Viva ineptitude, Viva!


I would also like to clear up a terrible misconception that has arisen.

Three years ago Gavin Varejes, after much consideration, decided that I was South Africa’s worst dressed man. He explained that despite fierce competition my appearance was so offensive that even a dung beetle that had lost its will to live and let itself go could not compete with me in this category.

This has been taken up by David Bullard in his latest book where, while thanking me for my assistance, he felt compelled to point it out.

Needless to say, this issue requires a response.

When this was first pointed out to me, I immediately approached the gay community. I figured that a “queer eye for the straight guy” choosing my wardrobe has to be the solution.

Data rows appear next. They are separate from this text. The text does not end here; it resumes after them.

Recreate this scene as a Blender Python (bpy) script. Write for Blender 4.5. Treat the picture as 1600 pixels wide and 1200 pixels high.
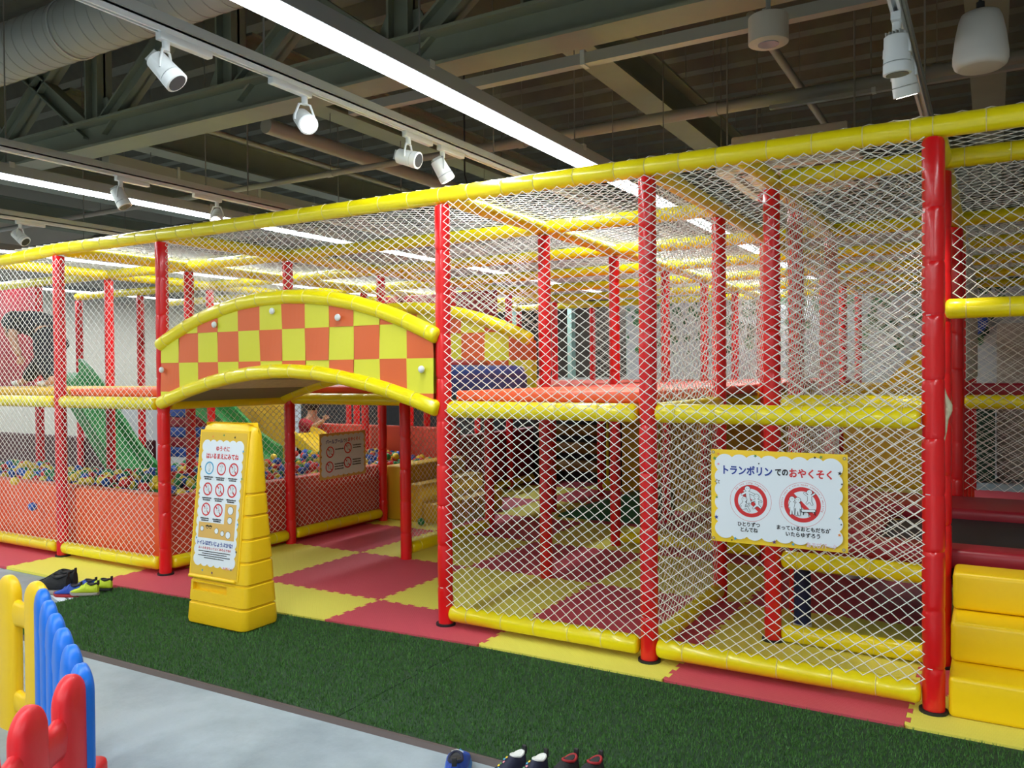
import bpy, bmesh, math, random
import numpy as np
from mathutils import Vector, Matrix
PI = math.pi
for o in list(bpy.data.objects): bpy.data.objects.remove(o)
S = bpy.context.scene
COL = S.collection

# ---------------------------------------------------------------- camera
CAM = Vector((2.6408, -3.7725, 1.4038)); YAW, PITCH, ROLL, FPX = map(float, (math.radians(30.267), math.radians(-.792), math.radians(-.437), 1288.8))
fw = Vector((-math.sin(YAW)*math.cos(PITCH), math.cos(YAW)*math.cos(PITCH), math.sin(PITCH)))
rt = Vector((math.cos(YAW), math.sin(YAW), 0)); up = rt.cross(fw)
r2 = rt*math.cos(ROLL)+up*math.sin(ROLL); u2 = -rt*math.sin(ROLL)+up*math.cos(ROLL)
cd = bpy.data.cameras.new('camera'); cam = bpy.data.objects.new('camera', cd); COL.objects.link(cam)
cam.matrix_world = Matrix(((r2.x,u2.x,-fw.x,CAM.x),(r2.y,u2.y,-fw.y,CAM.y),(r2.z,u2.z,-fw.z,CAM.z),(0,0,0,1)))
cd.sensor_fit = 'HORIZONTAL'; cd.sensor_width = 36; cd.lens = 36*FPX/1600; cd.clip_start = .05; cd.clip_end = 100
S.camera = cam

# ---------------------------------------------------------------- world, lamps, exposure
S.view_settings.view_transform = 'Standard'; S.view_settings.look = 'None'; S.view_settings.gamma = 1; S.view_settings.use_curve_mapping = False
S.view_settings.exposure = 0.0
w = bpy.data.worlds.new('world'); S.world = w; w.use_nodes = True
w.node_tree.nodes['Background'].inputs[0].default_value = (.8,.9,1,1); w.node_tree.nodes['Background'].inputs[1].default_value = .02
LEDZ = 2.9
LEDS = [(.09,-8.5,13.5), (-3.75,-8.5,13.5), (-7.59,-8.5,13.5), (3.93,-8.5,-1.2), (-11.4,-8.5,13.5), (1.7,-9.0,-4.5)]   # x, y from, y to of light lines; last added to light the front
LED_W_PER_M = 14.0
for i,(x,y0,y1) in enumerate(LEDS):
    ld = bpy.data.lights.new('led_line_light','AREA'); ld.shape='RECTANGLE'; ld.size=.13; ld.size_y=y1-y0; ld.energy=LED_W_PER_M*(y1-y0); ld.color=(.90,.985,1.0)
    lo = bpy.data.objects.new('led_line_light', ld); lo.location=(x,(y0+y1)/2,LEDZ-.012); COL.objects.link(lo)
SPOT_W = 40.0
def lamp_spot(p, d, power=1.0, ang=38):
    ld = bpy.data.lights.new('spot_beam','SPOT'); ld.energy=SPOT_W*power; ld.spot_size=math.radians(ang); ld.spot_blend=.5; ld.shadow_soft_size=.04; ld.color=(1,.96,.9)
    lo = bpy.data.objects.new('spot_beam', ld); lo.location=p; lo.rotation_euler=Vector(d).to_track_quat('-Z','Y').to_euler(); COL.objects.link(lo)

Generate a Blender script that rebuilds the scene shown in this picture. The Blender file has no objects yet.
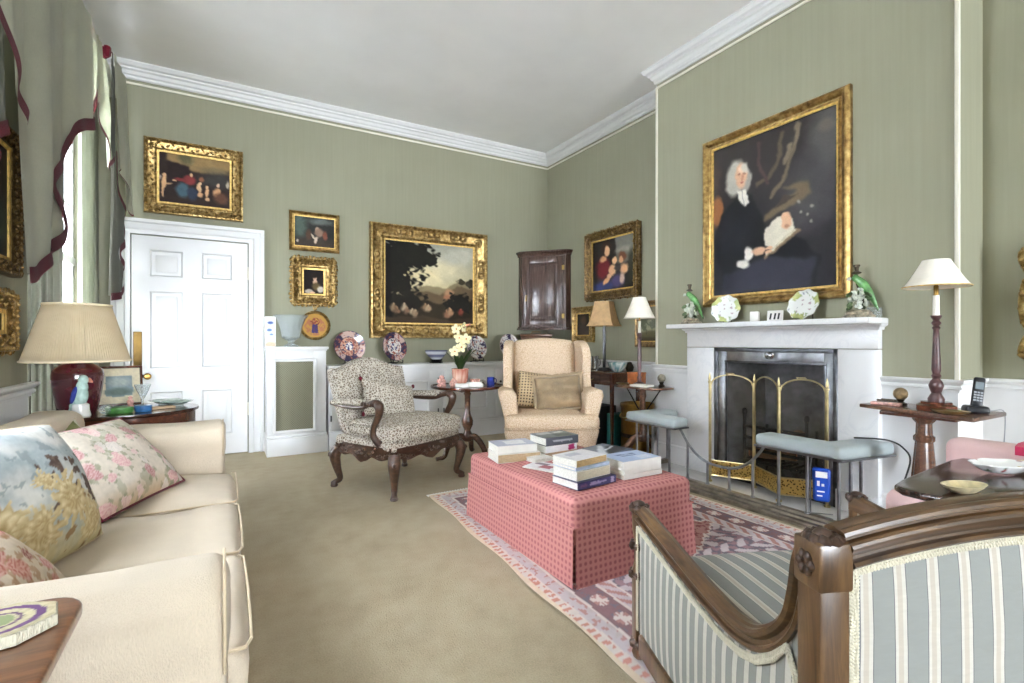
import bpy, bmesh, math, random
import numpy as np
from mathutils import Vector, Matrix, noise
PI = math.pi
random.seed(7)
scene = bpy.context.scene
COL = scene.collection

# ------------------------------------------------------------------ materials
def lin(c):
    return tuple(((v/255)/12.92 if v/255 <= .04045 else ((v/255+.055)/1.055)**2.4) for v in c[:3])
def rgba(c): return (*lin(c), 1)
MATS = {}
class NT:
    def __init__(s, name, rough=.6, metal=0, spec=.5):
        s.m = bpy.data.materials.new(name); s.m.use_nodes = True
        s.t = s.m.node_tree; s.b = s.t.nodes['Principled BSDF']
        s.b.inputs['Roughness'].default_value = rough
        s.b.inputs['Metallic'].default_value = metal
        s.b.inputs['Specular IOR Level'].default_value = spec
        MATS[name] = s.m
    def n(s, typ, **kw):
        nd = s.t.nodes.new(typ)
        for k, v in kw.items():
            if k.startswith('i_'): nd.inputs[k[2:].replace('_', ' ')].default_value = v
            else: setattr(nd, k, v)
        return nd
    def l(s, a, b): s.t.links.new(a, b)
    def coord(s, kind='Object', scale=(1, 1, 1)):
        tc = s.n('ShaderNodeTexCoord'); mp = s.n('ShaderNodeMapping')
        mp.inputs['Scale'].default_value = scale
        s.l(tc.outputs[kind], mp.inputs['Vector']); return mp.outputs['Vector']
    def noise(s, vec, scale, detail=4, rough=.55, dist=0):
        nd = s.n('ShaderNodeTexNoise'); nd.inputs['Scale'].default_value = scale
        nd.inputs['Detail'].default_value = detail; nd.inputs['Roughness'].default_value = rough
        nd.inputs['Distortion'].default_value = dist
        s.l(vec, nd.inputs['Vector']); return nd.outputs['Fac']
    def ramp(s, fac, stops, interp='LINEAR'):
        r = s.n('ShaderNodeValToRGB'); r.color_ramp.interpolation = interp
        el = r.color_ramp.elements
        while len(el) < len(stops): el.new(.5)
        for e, (p, c) in zip(el, stops):
            e.position = p; e.color = rgba(c)
        s.l(fac, r.inputs['Fac']); return r.outputs['Color']
    def mix(s, fac, a, b, blend='MIX'):
        m = s.n('ShaderNodeMix', data_type='RGBA', blend_type=blend)
        for k, v in ((0, fac), (6, a), (7, b)):
            if isinstance(v, (int, float)): m.inputs[k].default_value = v
            elif isinstance(v, tuple): m.inputs[k].default_value = rgba(v)
            else: s.l(v, m.inputs[k])
        return m.outputs[2]
    def math(s, op, a, b=None, c=None):
        m = s.n('ShaderNodeMath', operation=op)
        for k, v in ((0, a), (1, b), (2, c)):
            if v is None: continue
            if isinstance(v, (int, float)): m.inputs[k].default_value = v
            else: s.l(v, m.inputs[k])
        return m.outputs[0]
    def color(s, c):
        if isinstance(c, tuple): s.b.inputs['Base Color'].default_value = rgba(c)
        else: s.l(c, s.b.inputs['Base Color'])
        return s
    def bump(s, h, strength=.3, dist=.01):
        b = s.n('ShaderNodeBump'); b.inputs['Strength'].default_value = strength
        b.inputs['Distance'].default_value = dist
        s.l(h, b.inputs['Height']); s.l(b.outputs['Normal'], s.b.inputs['Normal']); return s

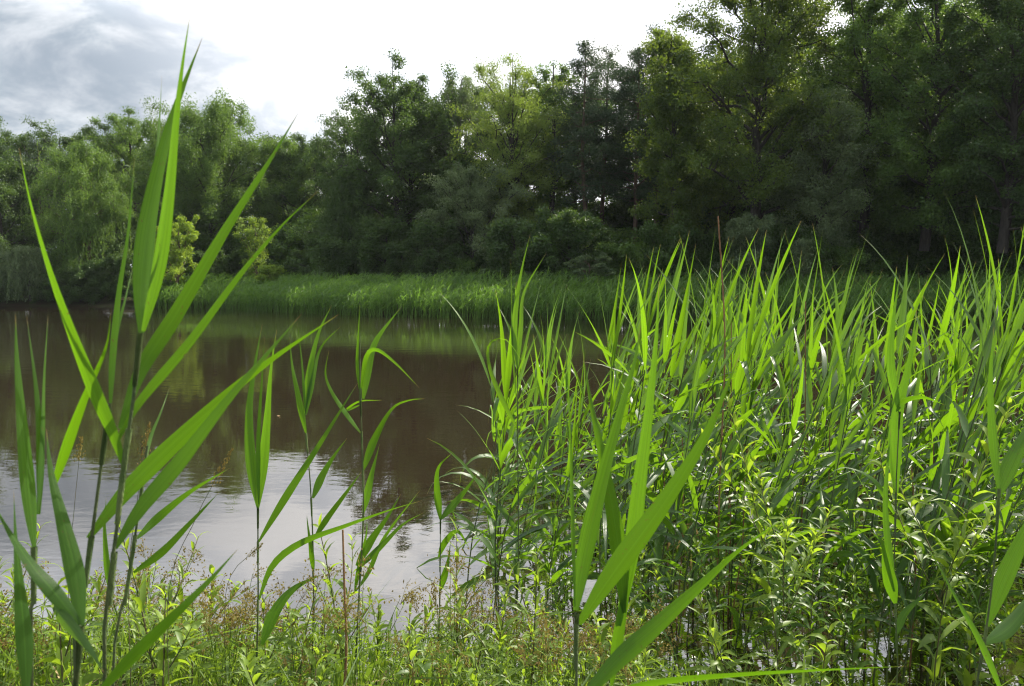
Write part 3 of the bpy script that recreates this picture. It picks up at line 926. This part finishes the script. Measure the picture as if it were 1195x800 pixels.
def traced_reed(label, stem, d, leaves, name="reed", cat="reed", r0=0.0034, mat="reed_stem", group=None):
    """stem: photo pixels from the bottom up, then straight down to the ground"""
    base = P(stem[0][0], stem[0][1], d)
    gz = min(float(ground_z(base[0], base[1])), base[2] - 0.02)
    foot = np.array([base[0] - 0.02, base[1], gz])
    o = thing(name, label, cat, foot, group=group)
    pts = [foot - foot] + [P(x, y, d) - foot for x, y in stem]
    mb = MB()
    pts = catmull(pts, 18)
    mb.tube(pts, np.linspace(r0, r0 * 0.6, 18), 7)
    obj("stem", mb.mesh("stem", M[mat]), o)
    pix = catmull([(x, y) for x, y in stem], 40) if len(stem) > 2 else np.array([np.array(stem[0]) * (1 - q) + np.array(stem[-1]) * q for q in np.linspace(0, 1, 40)])
    for lf in leaves:
        bx = np.hypot(pix[:, 0] - lf[0][0][0], pix[:, 1] - lf[0][0][1])
        j = int(np.argmin(bx))
        if bx[j] < 14 and j > 3:
            below = [q for q in range(j + 1) if abs(pix[q, 1] - pix[j, 1]) < 0.075 * F / d]
            if len(below) > 2:
                sp = np.array([P(pix[q, 0], pix[q, 1], d) for q in below]) - foot
                sm = MB()
                sm.tube(sp, np.linspace(r0 * 0.95, r0 * 1.22, len(sp)), 7, 0.5)
                obj("leaf_sheath", sm.mesh("leaf_sheath", M["sheath"]), o)
    for lf in leaves:
        a, kw = lf[:-1], lf[-1] if isinstance(lf[-1], dict) else {}
        if not isinstance(lf[-1], dict):
            a = lf
        traced_leaf(o, *a, **kw)
    return o


traced_reed("tallest reed at left, its broad upright leaf reaching into the sky", [(122, 790), (132, 660), (144, 550), (155, 470), (164, 388)], 1.0, [
    ([(165, 388), (166, 330), (174, 255), (192, 170), (210, 112), (236, 44)], 34, 1.0, 1.05, dict(roll=0.3, var=0.9)),
    ([(167, 386), (184, 315), (196, 230), (205, 140), (212, 80), (222, 16)], 25, 0.99, 1.0, dict(roll=-0.45, var=0.7)),
    ([(167, 384), (176, 260), (185, 160), (189, 88)], 12, 1.02, 1.1, dict(roll=0.8)),
    ([(146, 547), (132, 507), (112, 462), (84, 392), (58, 318), (36, 240), (22, 172)], 23, 1.0, 0.95, dict(roll=-0.5, var=0.85)),
    ([(140, 500), (165, 432), (205, 368), (262, 270), (316, 185), (349, 130)], 26, 1.0, 1.12, dict(roll=0.35, var=0.35)),
    ([(134, 520), (162, 470), (222, 398), (282, 318), (330, 262), (372, 222)], 16, 1.0, 1.1, dict(roll=0.3, var=0.55)),
    ([(134, 640), (166, 590), (208, 540), (262, 470), (312, 412), (352, 366)], 27, 1.0, 1.12, dict(roll=-0.3, var=0.55)),
])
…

They sent me a guy called Bruce who sat with his legs crossed, constantly removed lint from his black slacks, and kept going “I know…I know…”

Has to be.

After two weeks of Bruce picking out open-necked trousers, vests, and crimplene suits he broke down and confessed that he had been lying to me all along and wanted to come out of the closet – or get back in it?

Turns out he wasn’t gay but was terrified of telling his parents because they had their hearts set on not becoming grandparents.


So if you see me in a blue pant wif a khaki tie and a crimplene jacket, that’s my version and I’m sticking to it.